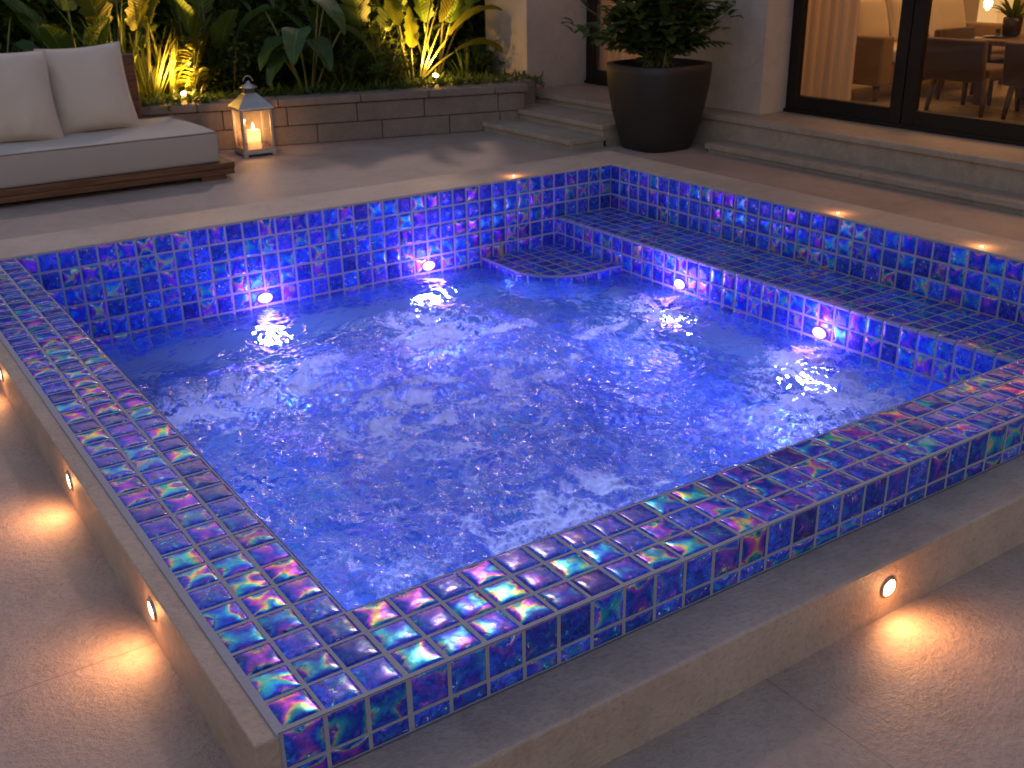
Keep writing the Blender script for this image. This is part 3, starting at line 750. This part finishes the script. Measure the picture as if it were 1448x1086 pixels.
for lab, loc, h, r, mat in (('small leaved bush right of the left uplight', (2.95, 8.05, .36), .6, .35, 'leaf_mid'), ('dense dark bush between the elephant ear and the paddle plant', (4.28, 7.62, SZ), .5, .35, 'leaf_dark'),
                            ('small leaved bush in front of the house corner', (5.55, 7.95, SZ), .35, .3, 'leaf_dark'), ('airy small leaved bush filling the bed between the palm and elephant ear', (3.3, 8.3, SZ), .75, .45, 'leaf_mid'), ('tall small leaved bush right behind the left uplight', (2.95, 8.75, SZ), .85, .45, 'leaf_mid'), ('wide small leaved bush behind the paddle leaf plant', (4.6, 8.5, SZ), .9, .5, 'leaf_mid'), ('bush behind the pillows at the daybed back', (1.4, 8.3, .36), .6, .4, 'leaf_dark'),
                            ('glinting bush tucked under the left of the paddle leaf plant', (4.5, 8.0, SZ), .5, .3, 'leaf_lit')):
    th, ms, ml = plant('bush', lab, 'bush', loc); shrub(ms, ml, (0, 0, 0), h, r, 20, .055, 34); finish(th, ms, ml, M[mat], M['bark'])
# ground cover and far hedge (uncountable)
m = MB()
def cover(t0, t1, d0, d1, z, n, big=1.0):
    for i in range(n):
        q = WM @ Vector((random.uniform(t0, t1), random.uniform(d0, d1), z - .01))
        if q.x > 5.76: continue
        az = random.uniform(0, 6.283)
        blade(m, q, dirv(az, random.uniform(.2, 1.3)), random.uniform(.05, .15) * big, random.uniform(.006, .016) * big, random.uniform(.6, 2), .25, 4, 2, shape='leaf', wave=0)
cover(-3.2, 3.2, .3, 1.5, .36, 6500, 1.15); cover(-1.2, 2.7, .18, .36, .41, 900); cover(-.9, -.1, .0, .3, .41, 160, 1.2)
tag(m.build('ground_cover', M['leaf_mid']), kind='stuff')
m = MB()
for i in range(9000):
    x_, y_, z_ = random.uniform(-2.5, 8), random.uniform(8.95, 9.9), random.uniform(.3, 2.4)
    az = random.uniform(3.6, 5.8); blade(m, (x_, y_, z_), dirv(az, random.uniform(-.6, .8)), random.uniform(.12, .28), random.uniform(.025, .055), 1.2, .2, 4, 2, shape='leaf', wave=0)
tag(m.build('hedge', M['leaf_mid']), kind='stuff')
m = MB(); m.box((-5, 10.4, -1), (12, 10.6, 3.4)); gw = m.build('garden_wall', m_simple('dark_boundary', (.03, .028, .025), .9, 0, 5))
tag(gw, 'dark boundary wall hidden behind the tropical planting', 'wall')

# garden uplights
for lab, loc in (('left garden uplight glowing among strap leaves behind the daybed', (2.47, 7.94, .44)), ('right garden uplight glowing at the foot of the paddle leaf plant', (4.92, 7.72, .43))):
    th = thing('garden_uplight', lab, 'garden light', loc, 0, 'garden uplights in the planted bed')
    tilt = Vector((-.12, -.55, .82)).normalized(); q = tilt.to_track_quat('Z', 'Y').to_matrix().to_4x4()
    m = MB(); m.lathe([(.022, -.07), (.034, -.06), (.036, .0), (.036, .012), (.030, .012), (.029, .004)], 20); m.v = [tuple(q @ Vector(v)) for v in m.v]; m.build('housing', M['frame'], th)
    m = MB(); m.lathe([(.031, .006), (.02, .012), (.004, .014)], 20, capb=False, capt=True); m.v = [tuple(q @ Vector(v)) for v in m.v]; m.build('lens', M['garden_lens'], th)
    m = MB(); m.tube([(0, .03, -.04), (0, .03, -.14)], .008, 6); m.build('spike', M['frame'], th)
    light('uplight_beam', 'SPOT', Vector(loc) + Vector((0, -.02, .06)), 38 if loc[0] < 3 else 60, (1, .50, .07), .03, (-.16, .45, 1), spot_size=R(155 if loc[0] < 3 else 118), spot_blend=1.0)
    light('uplight_spill', 'POINT', Vector(loc) + Vector((0, -.04, .10)), 2.2 if loc[0] < 3 else 1.7, (1, .50, .09), .03)

# ------------------------------------------------------------------ steps and terrace
def slab_step(m, x0, x1, y0, y1, z, th=.042, nose=.025):
    m.box((x0 + nose, y0 + .01, -.0), (x1, y1, z - th - .001), 0)
    m.box((x0, y0, z - th), (x1, y1, z), .006)
ls = thing('stone_steps', 'flight of three stone steps between the planter wall and the dark pot', 'steps')
for x0, x1, z in ((4.90, 5.28, .09), (5.25, 5.71, .18)):
    m = MB(); slab_step(m, x0, x1 + .02, 5.50, 7.2 if x0 > 9 else (6.77 if x0 > 5.2 else 6.86), z); m.build('step', M['step'], ls)
m = MB(); m.box((5.345, 6.772, 0), (5.70, 6.975, .178)); m.box((5.602, 6.976, 0), (5.704, 7.198, .178)); m.build('step', M['step'], ls)
rs = thing('stone_steps', 'long low stone step below the glass doors, right of the dark pot', 'steps')
m = MB()
for y0, y1 in ((3.2, 4.78), (1.5, 3.197), (-1.5, 1.497)): m.box((5.76, y0, .03), (6.05, y1, .075), .006)
m.box((5.785, -1.5, 0), (6.05, 4.76, .029)); m.build('step', M['step'], rs)
m = MB()
m.box((5.705, 5.56, 0), (9, 7.5, PLAT - .046)); m.box((5.68, 5.55, PLAT - .045), (6.9, 7.36, PLAT), .006)
m.box((6.0, -3, 0), (9, 5.55, PLAT - .046))
for y0, y1 in ((3.6, 5.547), (1.4, 3.597), (-1.5, 1.397)): m.box((5.975, y0, PLAT - .045), (6.9, y1, PLAT), .006)
tag(m.build('terrace', M['step']), kind='structure')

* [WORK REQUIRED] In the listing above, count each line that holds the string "build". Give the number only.

* [TASK RESPONSE] 10